> **Provided data**

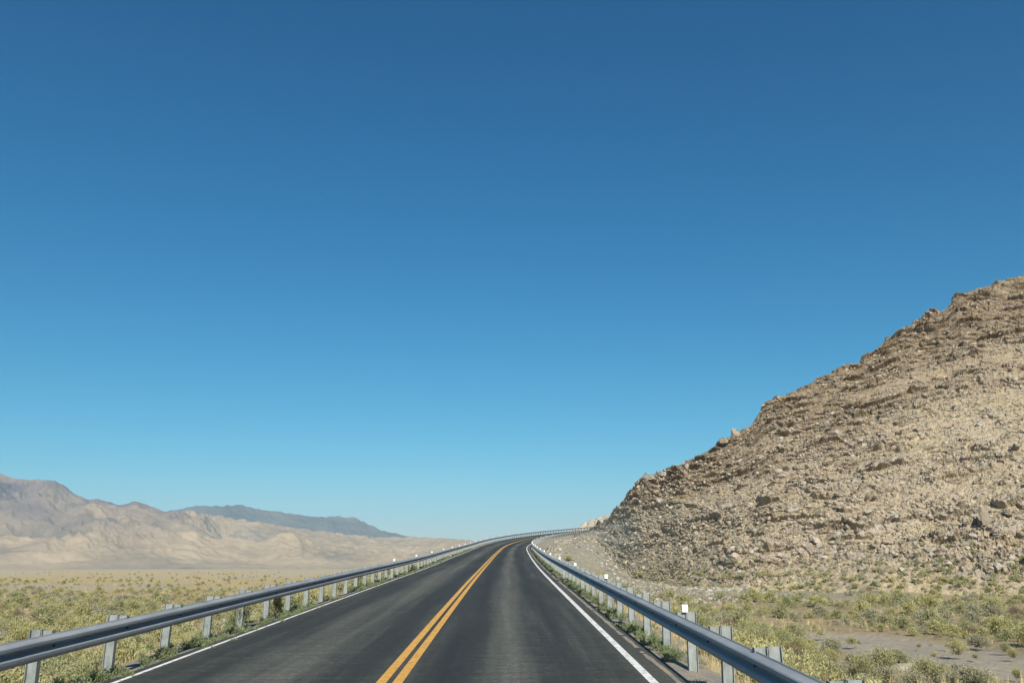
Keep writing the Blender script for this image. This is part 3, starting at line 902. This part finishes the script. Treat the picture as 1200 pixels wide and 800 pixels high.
# -- the countable rest and the mass behind it
def field():
    pts = []
    # left plain
    n = 11000
    d = 12 * (420 / 12) ** RNG.uniform(0, 1, n) ** .8; u = RNG.uniform(-140, 500, n)
    r = pix_ray(u, np.full(n, 663.)); X, Y = r[:, 0] * d, r[:, 1] * d
    den = np.clip(.68 + 2.5 * fbm(X / 8, Y / 8, 71, 4), .04, 1) * np.where(d > 130, .75, 1) * np.where(d > 175, .25, 1)
    k = RNG.uniform(0, 1, n) < den; pts.append(np.stack([X, Y, d], -1)[k])
    # right basin
    n = 5600
    d = RNG.uniform(13 ** .6, 112 ** .6, n) ** (1 / .6); u = RNG.uniform(700, 1420, n)
    r = pix_ray(u, np.full(n, 663.)); X, Y = r[:, 0] * d, r[:, 1] * d
    fdist = np.interp(u, FOOT_U, FOOT_D)
    den = np.clip(.52 + 2.2 * fbm(X / 6, Y / 6, 73, 3), .05, 1) * np.where(d > fdist * .99, 0, 1) * np.where(d > fdist * .88, .6, 1)
    for a_ in range(len(WASH) - 1):
        A, B = WASH[a_], WASH[a_ + 1]; t = np.clip(((X - A[0]) * (B - A)[0] + (Y - A[1]) * (B - A)[1]) / ((B - A) ** 2).sum(), 0, 1)
        den = np.where(np.hypot(X - A[0] - t * (B - A)[0], Y - A[1] - t * (B - A)[1]) < WASHW[a_] + .5, .02, den)
    k = RNG.uniform(0, 1, n) < den; pts.append(np.stack([X, Y, d], -1)[k])
    A = np.concatenate(pts)
    s, q, _ = nearest(A[:, 0], A[:, 1])
    ok = (q < -7.4) | (q > 4.6)
    ok &= ~((q > 0) & (A[:, 1] > 92) & (q < 30))
    ok &= ~((q < 0) & (q > -9.5) & (A[:, 1] < 32) & (RNG.uniform(0, 1, len(A)) < .9))
    ok &= ~((q < 0) & (q > -15) & (A[:, 1] < 48) & (RNG.uniform(0, 1, len(A)) < .55))
    ok &= ~((q > 0) & (A[:, 0] > .42 * A[:, 1]) & (A[:, 2] < 50) & (RNG.uniform(0, 1, len(A)) < .72))
    A = A[ok]; q = q[ok]
    # thin: keep a spacing that grows with size
    size = np.where(q < 0, RNG.gamma(3.6, .19, len(A)), RNG.gamma(4, .155, len(A))).clip(.2, 1.35)
    order = np.argsort(-size); keep = []; cellm = {}
    for i in order:
        c = (int(A[i, 0] // 1.5), int(A[i, 1] // 1.5)); good = True
        for dx in (-1, 0, 1):
            for dy in (-1, 0, 1):
                for j in cellm.get((c[0] + dx, c[1] + dy), ()):
                    if (A[i, 0] - A[j, 0]) ** 2 + (A[i, 1] - A[j, 1]) ** 2 < (.5 * (size[i] + size[j])) ** 2: good = False
        if good: keep.append(i); cellm.setdefault(c, []).append(i)
    keep = np.array(keep); A = A[keep]; size = size[keep]; q = q[keep]
    z = ground_z(A[:, 0], A[:, 1])
    P = np.stack([A[:, 0], A[:, 1], z - .03], -1)
    pz = fbm(A[:, 0] / 12, A[:, 1] / 12, 77, 3) + RNG.normal(0, .28, len(A))
    kinds = np.where(pz > .05, 0, np.where(pz > -.22, 1, 2)); kinds = np.where(RNG.uniform(0, 1, len(A)) < .09, 3, kinds)
    u, v = project(P + [0, 0, .3])
    inview = (u > -45) & (u < 1245) & (v < 850) & ~((q < 0) & (u > 470))
    app = size / A[:, 2] * inview
    return P, size, q, kinds, app, u, v


FP, FS, FQ, FK, FA, FU, FV = field()
KN_ = list(KINDS)
order = np.argsort(-FA); chosen = np.zeros(len(FP), bool); count = [0] * 4; LIM = [150, 110, 90, 45]
DESC = {0: 'yellow-green rabbitbrush', 1: 'olive greasewood bush', 2: 'grey-green sagebrush', 3: 'brown dead bush'}
for i in order:
    if FA[i] <= 0: break
    k = int(FK[i])
    if count[k] >= LIM[k]: continue
    count[k] += 1; chosen[i] = True
    d = math.hypot(FP[i][0], FP[i][1]); left = FQ[i] < 0
    where = ('on the plain close behind the left guardrail' if d < 45 else 'in the thick brush of the left plain' if d < 110 else 'scattered at the far edge of the left brush') if left else \
            ('on the bank close behind the right guardrail' if d < 32 else 'on the basin floor between rail and wash' if d < 60 else 'in the brush belt below the rocky hillside')
    szw = 'large' if FS[i] > .8 else 'small' if FS[i] < .5 else 'middling'
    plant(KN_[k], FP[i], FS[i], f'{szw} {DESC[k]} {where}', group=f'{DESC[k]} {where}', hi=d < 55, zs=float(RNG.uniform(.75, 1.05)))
rest = ~chosen & (np.hypot(FP[:, 0], FP[:, 1]) > 34)


def stuff_shapes(specs):
    out = []
    for name, mi, seeds, n, leaf in specs:
        kw = KINDS[name][1]
        for sd in seeds:
            V, F, t_, _, _ = leafy(sd, 26, n, leaf, **kw); out.append((V, F, t_, mi))
    return out


sh = stuff_shapes([('rabbitbrush', 0, range(600, 605), 460, .17), ('greasewood', 1, range(610, 614), 460, .17), ('sagebrush', 2, range(620, 623), 460, .16), ('dead_bush', 3, (625,), 420, .16)])
scatter('desert_scrub', sh, FP[rest], FS[rest], .05, [M['leaf_yellow'], M['leaf_olive'], M['leaf_grey'], M['dead']], zs=RNG.uniform(.7, 1, rest.sum()))['label'] = 'low desert scrub filling the plain and basin between the larger bushes'

# far plain scrub beyond the brush belt
n = 1500
d = RNG.uniform(170, 900, n); u = RNG.uniform(-100, 560, n); r = pix_ray(u, np.full(n, 663.)); X, Y = r[:, 0] * d, r[:, 1] * d
k = RNG.uniform(0, 1, n) < np.clip(.15 + 1.2 * fbm(X / 70, Y / 70, 79, 3), .03, 1)
P = np.stack([X, Y, ground_z(X, Y)], -1)[k]
sh = stuff_shapes([('rabbitbrush', 0, (630, 631), 90, .42), ('greasewood', 1, (632,), 90, .42)])
scatter('far_scrub', sh, P, RNG.uniform(.4, 1.2, len(P)), .05, [M['leaf_yellow'], M['leaf_olive']])['label'] = 'thin scrub dotted over the dry far plain'

# scrub on the hill: small dull tussocks
i, j = hill_pick(2600, lambda i, j: np.clip(.55 - .6 * HM[i, j] + .3 * (j < 200), .05, 1) * (1 - .8 * HPALE[i, j]))
sh = stuff_shapes([('sagebrush', 0, (640, 641, 642), 70, .45), ('rabbitbrush', 1, (643,), 70, .45), ('dead_bush', 2, (644,), 70, .45)])
scatter('hillside_scrub', sh, HP[i, j], RNG.uniform(.18, .5, len(i)), .2, [M['leaf_grey'], M['straw'], M['dead']])['label'] = 'small dull tussocks dotted over the hillside'
# bushes climbing the foot of the hill
i = RNG.integers(60, 760, 500); j = (26 + RNG.beta(1, 3, 500) * 75).astype(int)
sh = stuff_shapes([('greasewood', 0, (650, 651), 200, .28), ('sagebrush', 1, (652,), 200, .28), ('rabbitbrush', 2, (653,), 200, .28)])
k = (HPALE[i, j] < .3) & (RNG.uniform(0, 1, 500) < .6)
scatter('foot_scrub', sh, HP[i, j][k], RNG.uniform(.3, .85, k.sum()), .1, [M['leaf_olive'], M['leaf_grey'], M['leaf_yellow']])['label'] = 'scrub climbing the foot of the rocky hillside'

# dry grass
TU = [tuft(700 + k, 26, .38, .012) for k in range(5)]
n = 9000
s = RNG.uniform(-2, 150, n) ** 1.0; side = RNG.uniform(0, 1, n) < .55
q = np.where(side, -6.75 - RNG.gamma(1.3, 2.2, n), 3.6 + RNG.gamma(1.3, 1.8, n))
P = road_pt(s, q); P[:, 2] = ground_z(P[:, 0], P[:, 1])
k = (RNG.uniform(0, 1, n) < np.clip(.45 + 1.4 * fbm(P[:, 0] / 4, P[:, 1] / 4, 81, 3), .03, 1)) & ~((q > 0) & (s > 75))
scatter('dry_grass', TU, P[k], RNG.uniform(.18, .5, k.sum()), .1, M['straw'])['label'] = 'straw-coloured dry grass along both road banks'
n = 14000
d = 20 * (400 / 20) ** RNG.uniform(0, 1, n); u = np.where(RNG.uniform(0, 1, n) < .62, RNG.uniform(-60, 470, n), RNG.uniform(720, 1260, n))
r = pix_ray(u, np.full(n, 663.)); X, Y = r[:, 0] * d, r[:, 1] * d; s, q, _ = nearest(X, Y)
k = ((q < -8) | ((q > 5.5) & (d < 108))) & (RNG.uniform(0, 1, n) < np.clip(.3 + 1.5 * fbm(X / 11, Y / 11, 83, 3), .02, 1)) & ~((q > 0) & (Y > 100) & (q < 22))
for a_ in range(len(WASH) - 1):
    A, B = WASH[a_], WASH[a_ + 1]; t = np.clip(((X - A[0]) * (B - A)[0] + (Y - A[1]) * (B - A)[1]) / ((B - A) ** 2).sum(), 0, 1)
    k &= np.hypot(X - A[0] - t * (B - A)[0], Y - A[1] - t * (B - A)[1]) > WASHW[a_] + .3
P = np.stack([X, Y, ground_z(X, Y)], -1)[k]
scatter('plain_grass', [tuft(720 + k_, 16, .5, .03) for k_ in range(4)], P, RNG.uniform(.25, .6, len(P)), .1, M['straw'])['label'] = 'dry yellow grass between the bushes'

# green weeds along the rail feet
WD = []
for k_ in range(4):
    V, F, t_, _, _ = leafy(740 + k_, 22, 230, .20, tilt=.95, up=.2, flat=.7, width=.25); WD.append((V, F, t_, 0))
sL = RNG.uniform(4, 130, 1500); sR = RNG.uniform(6, 120, 1000)
wl = (fbm(sL / 4.5, sL * 0, 85, 3) > -.10); wr = (fbm(sR / 6, sR * 0 + 5, 87, 3) > -.16)
P = np.concatenate([road_pt(sL, -6.05 + RNG.normal(0, .24, 1500), -.10)[wl], road_pt(sR, 2.92 + RNG.normal(0, .16, 1000), -.10)[wr]])
scatter('roadside_weeds', WD, P, RNG.uniform(.10, .27, len(P)), .1, M['leaf_green'])['label'] = 'low green weeds along the feet of the guardrails'

# two plants of their own at the left rail
def weed_clump(s, q, size, m, name, label, zs=1.0, n=1500, leaf_=.12, tilt=.8):
    V, F, t_, Vs, Fs = leafy(int(s * 10), 40, n, leaf_, tilt=tilt, up=.3)
    p = road_pt(s, q, -.10)
    o = obj(name, None, loc=tuple(p), label=label, cat='weed' if name == 'weed' else 'shrub'); o.empty_display_size = .2
    obj('foliage', mesh_np('weed_foliage', V, F, m, attrs={'tint': t_}), o); obj('stem', mesh_np('weed_stem', Vs, Fs, M['twig']), o)
    o.scale = (size, size * 1.5, size * zs)


weed_clump(16.0, -6.0, .34, M['leaf_green'], 'weed', 'grey-green sprawling weed beside the second left guardrail post', .8)
weed_clump(17.6, -6.0, .30, M['leaf_green'], 'weed', 'spiky green weed just past the second left guardrail post', .8)
weed_clump(13.6, -6.05, .28, M['leaf_green'], 'weed', 'low green weed nearest the camera under the left rail', .7)
weed_clump(21.4, -6.35, .42, M['leaf_green'], 'weed', 'tall green weed poking over the left rail beside the dark shrub', 1.6)
weed_clump(24.6, -6.3, .30, M['leaf_dark'], 'dark_shrub', 'nearly black shrub filling the gap under the left rail', 2.6, 2000, .14, .35)
weed_clump(56.5, -5.95, .55, M['leaf_green'], 'weed', 'bushy green weed farther along against the left rail', .9)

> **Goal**
Extract from the data every line where "DESC" shows up.

> **Result of this task**
DESC = {0: 'yellow-green rabbitbrush', 1: 'olive greasewood bush', 2: 'grey-green sagebrush', 3: 'brown dead bush'}
    plant(KN_[k], FP[i], FS[i], f'{szw} {DESC[k]} {where}', group=f'{DESC[k]} {where}', hi=d < 55, zs=float(RNG.uniform(.75, 1.05)))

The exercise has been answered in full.